In memory of the man behind the Ambassador

Features Issue 149 Apr, 2014
Text by Yogendra Sakya

45 days after my father departed, I was standing on the rubble of the dismantled Hotel Ambassador in Lazimpat, wearing my Barkhi (mourning) attire, when I noticed an elderly gentleman, maybe in his early 70s, looking at me. “Aren’t you Yogendra Sakya?” he asked. “I live a few blocks away from here. I knew Basanta dai and was sad to know of his passing. But why have you pulled down a solid building? What are you going to build here?”
“A new Hotel Ambassador,” I replied.

He looked at me in disbelief, unable to comprehend why I had pulled down a perfectly good building only to have it rebuilt again. Nonetheless, he carried on.

“I didn’t just stop to inquire what you’ll be building here. When I saw you standing in your Barkhi clothes, I was reminded of an incident that took place about 52 years ago. At that time it was your father who was standing here and he was also mourning his father’s death.”

It was a strange and surreal coincidence. The man then went on to tell me that when he came across my father, he was supervising the digging of the foundation of a building that was smack in the middle of a field. “Lazimpat was all farmland then,” he continued. “I was curious to know whether he would be leaving his bubbling Ason Tole for this rural place.” When my father told him that he was building a bungalow to rent to the British Embassy, he thought my father was insane. Why would anyone rent a building in the middle of nowhere? “But I was also very impressed by Basanta dai’s simplicity and honesty. Despite being busy, he was taking the time to talk to a 16 year old stranger. I felt sad for him when he told me the income from his shop in Ason would not be enough to sustain his large 13 member family. I hoped that his crazy ideas would bear fruit.”

My father’s plans did just that. Not only did the British Embassy rent the bungalow, the extra income helped him support his 13 member family as well as start a 13 room guest house in Thamel.

The man’s story reinforced my father’s mantra: “Be simple, sincere and hardworking; success will follow.” For us, success depends on what others say, but for him, success was to be felt, not heard. Dharma and Karma were the two pillars of his life. He was a low-key person who did not believe in publicizing himself. “If your product is good, you don’t need to blow your trumpet,” he used to say. He did not believe in insurance either; for him God was the only insurer of our fates. Though he might not sound like a man fit for modern business, my father was largely responsible for turning Thamel into what it is today, thanks to him converting a dilapidated old Rana residence into the landmark Kathmandu Guest House.

Basanta Sakya, my father, left me on Sunday, 16 March 2013, when I was 58 years of age. His father left him when he was just 34. Age wise, and financially, I was in a much better position than he was. Yet I felt the same anxiety, nervousness and vacuum that one feels when losing a family member, especially one who kept worrying about me till the end.

I heard many stories from my father, and I remember him telling me about that particular incident too.
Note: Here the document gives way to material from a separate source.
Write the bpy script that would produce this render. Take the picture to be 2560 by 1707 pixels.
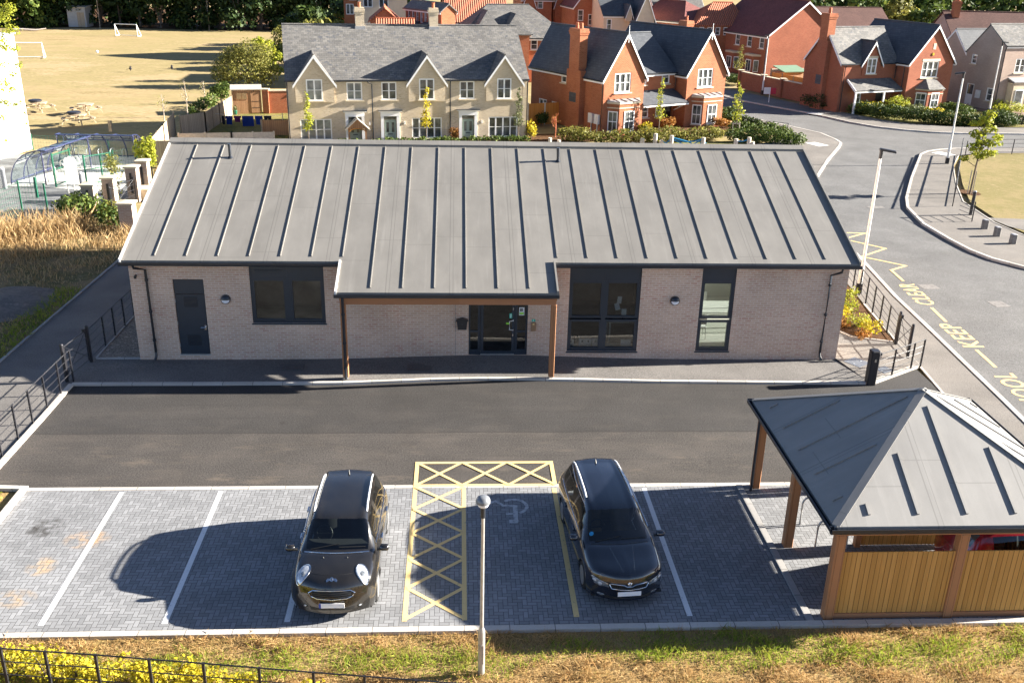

But it was only after he was gone, and having found myself in a similar position that he was in then, that the thought struck me, and it came via the incident with the old man, standing in the same spot my father had five decades ago. My father knew that my St. Xavier’s education had made me stubborn, almost as stubborn as he was. We both knew that we could not influence one another. May be that is why, after his departure, he orchestrated strange incidents from his heavenly abode to convince me into believing in Dharma and Karma.

I told myself, “Life is a full circle. You are born a son to a father, you then become a father too, you have to father your aging father and you start hoping that one day one of your children will father you when you need to be fathered!” My father may not h ave been successful in cultivating Dharma and Karma in my life when he was alive, but I can certainly feel it very strongly after his departure.


Yogendra Sakya is the former president of Hotel Association of Nepal . He is also the Chairman of Ace Hotels & Resorts.